Siamo vicini a profondi cambiamenti, ed è il momento di incidere sulla nuova fase partendo da chi siamo e da quello che sappiamo fare. Ma l’Italia non può immaginare di isolarsi. Dobbiamo avere il coraggio di lanciare davvero un dibattito sugli Stati Uniti d’Europa
Legalità, etica, innovazione, ricerca, sostenibilità, paesaggio, bellezza, comunità, coesione: sono parole d’ordine che ispirano una visione di futuro legata al rilancio del “Sistema paese”, ai nostri talenti, alla qualità che è e deve essere il nostro principale biglietto da visita.
Abbiamo faticato troppo, come paese, a riconoscere che la competizione si gioca oggi, nei mercati globali, sulla reputazione, sulla credibilità, sulla qualità come fattore reale, complesso, vincente.
Lo raccontano le esperienze di tutte quelle imprese e produzioni che hanno continuato a crescere anche durante la crisi, grazie alla capacità di stare nei cambiamenti e nei mercati internazionali puntando proprio sui valori e sulla qualità dei prodotti made in Italy e sulla forza con cui raccontano il nostro paese, la nostra bellezza, quello stile di vita che noi non riusciamo a valorizzare e gli altri, nel mondo, ammirano.
Siamo vicini a profondi cambiamenti, ed è il momento di incidere sulla nuova fase partendo da chi siamo e da quello che sappiamo fare: dall’essere e dal produrre made in Italy, dal tornare a fare l’Italia – come bene indicato dal tema del seminario di Symbola in corso a Treia – e a guardare con coraggio e ottimismo le sfide del mondo globale.
Deve essere chiaro che per fare l’Italia non si può immaginare di isolarsi.
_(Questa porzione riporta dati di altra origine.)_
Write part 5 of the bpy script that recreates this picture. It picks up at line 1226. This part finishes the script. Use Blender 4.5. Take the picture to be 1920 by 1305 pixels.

Con le elezioni del 25 maggio ci siamo scoperti uno dei paesi più europeisti dell’Unione e questo deve essere il punto di partenza: più Europa, ma un’Europa nuova.
Ho trovato molto ben centrati, in questo senso, gli elementi strategici con cui il governo si è presentato al vertice dei capi di stato e di governo che si è appena svolto a Bruxelles: un profondo cambiamento nell’agenda politica ed economica europea, una strategia forte per rilanciare crescita e lavoro, riforme strutturali nei paesi membri e un presidente della Commissione capace di esigere il rispetto delle regole europee ma essere anche in grado di pensare fuori dagli schemi, e di essere coerente con la nuova agenda conveniente per tutta l’Europa.
È una traccia ambiziosa e positiva di lavoro. Ma dobbiamo osare ancora di più. Dobbiamo avere il coraggio di lanciare davvero un dibattito sugli Stati Uniti d’Europa. Su una maggiore cessione di sovranità e una maggiore unità politica e sociale dell’Unione.
Stati Uniti d’Europa per stare nel mondo globale forti un modello di sviluppo sostenibile comune e con la possibilità di esercitare un’influenza geopolitica su regole e processi democratici ed economici.
Stati Uniti d’Europa per sentirci cittadine e cittadini di una comunità di stati che persegue uguaglianza, condivide valori e diritti, doveri e responsabilità , fa politiche più egualitarie del benessere.
Stati Uniti d’Europa per definire standard comunitari di welfare, protezione sociale e politiche attive del lavoro che rendano vivi quei valori universali – diritti umani e libertà fondamentali – scelti a Lisbona come la nostra profonda identità.
Stati uniti d’Europa per rilanciare la competitività dell’industria e la qualità della manifattura europea, con investimenti per il lavoro e infrastrutturali, politiche di coesione e scelte energetiche.
Stati Uniti d’Europa per rafforzare anche l’Unione monetaria, superando la competizione interna e producendo una maggiore stabilità di tutta l’Eurozona, con strumenti anticrisi e di solidarietà interna.
Stati Uniti d’Europa come spazio dentro il quale far crescere quel modello di qualità produttiva e quel racconto del paese che è rappresentato dal made in Italy.
È una sfida complessa, ambiziosa e affascinante, con un forte carico simbolico e uno straordinario potenziale in termini di risultati concreti per il futuro di tutte e tutti.